▸ Directive: All of the data must be printed exactly; please include every line.

────────

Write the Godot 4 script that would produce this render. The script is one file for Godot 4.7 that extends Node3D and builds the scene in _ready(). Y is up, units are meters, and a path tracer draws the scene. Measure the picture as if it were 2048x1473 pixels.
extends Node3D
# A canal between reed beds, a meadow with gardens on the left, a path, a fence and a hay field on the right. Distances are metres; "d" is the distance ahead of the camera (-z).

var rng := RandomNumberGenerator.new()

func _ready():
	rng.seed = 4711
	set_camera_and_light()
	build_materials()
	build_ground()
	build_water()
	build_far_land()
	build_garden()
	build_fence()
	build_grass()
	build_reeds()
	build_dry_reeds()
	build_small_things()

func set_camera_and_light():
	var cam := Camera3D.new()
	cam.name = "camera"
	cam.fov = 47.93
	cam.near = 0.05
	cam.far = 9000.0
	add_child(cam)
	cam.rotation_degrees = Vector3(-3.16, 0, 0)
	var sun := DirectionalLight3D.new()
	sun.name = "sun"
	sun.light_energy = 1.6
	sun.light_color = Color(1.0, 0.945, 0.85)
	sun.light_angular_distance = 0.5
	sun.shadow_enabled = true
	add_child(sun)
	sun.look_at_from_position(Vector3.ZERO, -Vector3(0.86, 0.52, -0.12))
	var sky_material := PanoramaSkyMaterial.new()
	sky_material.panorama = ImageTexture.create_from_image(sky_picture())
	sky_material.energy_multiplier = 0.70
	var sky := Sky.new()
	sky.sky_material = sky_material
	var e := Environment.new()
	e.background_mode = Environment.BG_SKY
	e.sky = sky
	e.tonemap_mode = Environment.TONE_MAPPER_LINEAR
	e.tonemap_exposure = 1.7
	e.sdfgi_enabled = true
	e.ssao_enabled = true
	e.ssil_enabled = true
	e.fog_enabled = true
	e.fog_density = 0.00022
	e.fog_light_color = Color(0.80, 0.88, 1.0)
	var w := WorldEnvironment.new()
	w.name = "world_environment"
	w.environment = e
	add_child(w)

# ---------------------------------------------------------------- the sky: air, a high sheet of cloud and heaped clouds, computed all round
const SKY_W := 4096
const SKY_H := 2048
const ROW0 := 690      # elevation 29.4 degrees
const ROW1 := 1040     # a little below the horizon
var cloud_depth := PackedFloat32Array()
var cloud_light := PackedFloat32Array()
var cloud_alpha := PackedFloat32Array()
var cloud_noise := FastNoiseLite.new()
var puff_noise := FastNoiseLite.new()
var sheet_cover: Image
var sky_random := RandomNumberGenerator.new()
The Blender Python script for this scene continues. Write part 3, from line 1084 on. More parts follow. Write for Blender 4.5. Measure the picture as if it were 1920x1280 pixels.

────────

▸ Finished task:
Write the Godot 4 script that would produce this render. The script is one file for Godot 4.7 that extends Node3D and builds the scene in _ready(). Y is up, units are meters, and a path tracer draws the scene. Measure the picture as if it were 2048x1473 pixels.
extends Node3D
# A canal between reed beds, a meadow with gardens on the left, a path, a fence and a hay field on the right. Distances are metres; "d" is the distance ahead of the camera (-z).

var rng := RandomNumberGenerator.new()

func _ready():
	rng.seed = 4711
	set_camera_and_light()
	build_materials()
	build_ground()
	build_water()
	build_far_land()
	build_garden()
	build_fence()
	build_grass()
	build_reeds()
	build_dry_reeds()
	build_small_things()

func set_camera_and_light():
	var cam := Camera3D.new()
	cam.name = "camera"
	cam.fov = 47.93
	cam.near = 0.05
	cam.far = 9000.0
	add_child(cam)
	cam.rotation_degrees = Vector3(-3.16, 0, 0)
	var sun := DirectionalLight3D.new()
	sun.name = "sun"
	sun.light_energy = 1.6
	sun.light_color = Color(1.0, 0.945, 0.85)
	sun.light_angular_distance = 0.5
	sun.shadow_enabled = true
	add_child(sun)
	sun.look_at_from_position(Vector3.ZERO, -Vector3(0.86, 0.52, -0.12))
	var sky_material := PanoramaSkyMaterial.new()
	sky_material.panorama = ImageTexture.create_from_image(sky_picture())
	sky_material.energy_multiplier = 0.70
	var sky := Sky.new()
	sky.sky_material = sky_material
	var e := Environment.new()
	e.background_mode = Environment.BG_SKY
	e.sky = sky
	e.tonemap_mode = Environment.TONE_MAPPER_LINEAR
	e.tonemap_exposure = 1.7
	e.sdfgi_enabled = true
	e.ssao_enabled = true
	e.ssil_enabled = true
	e.fog_enabled = true
	e.fog_density = 0.00022
	e.fog_light_color = Color(0.80, 0.88, 1.0)
	var w := WorldEnvironment.new()
	w.name = "world_environment"
	w.environment = e
	add_child(w)

# ---------------------------------------------------------------- the sky: air, a high sheet of cloud and heaped clouds, computed all round
const SKY_W := 4096
const SKY_H := 2048
const ROW0 := 690      # elevation 29.4 degrees
const ROW1 := 1040     # a little below the horizon
var cloud_depth := PackedFloat32Array()
var cloud_light := PackedFloat32Array()
var cloud_alpha := PackedFloat32Array()
var cloud_noise := FastNoiseLite.new()
var puff_noise := FastNoiseLite.new()
var sheet_cover: Image
var sky_random := RandomNumberGenerator.new()
The Blender Python script for this scene continues. Write part 3, from line 1084 on. More parts follow. Write for Blender 4.5. Measure the picture as if it were 1920x1280 pixels.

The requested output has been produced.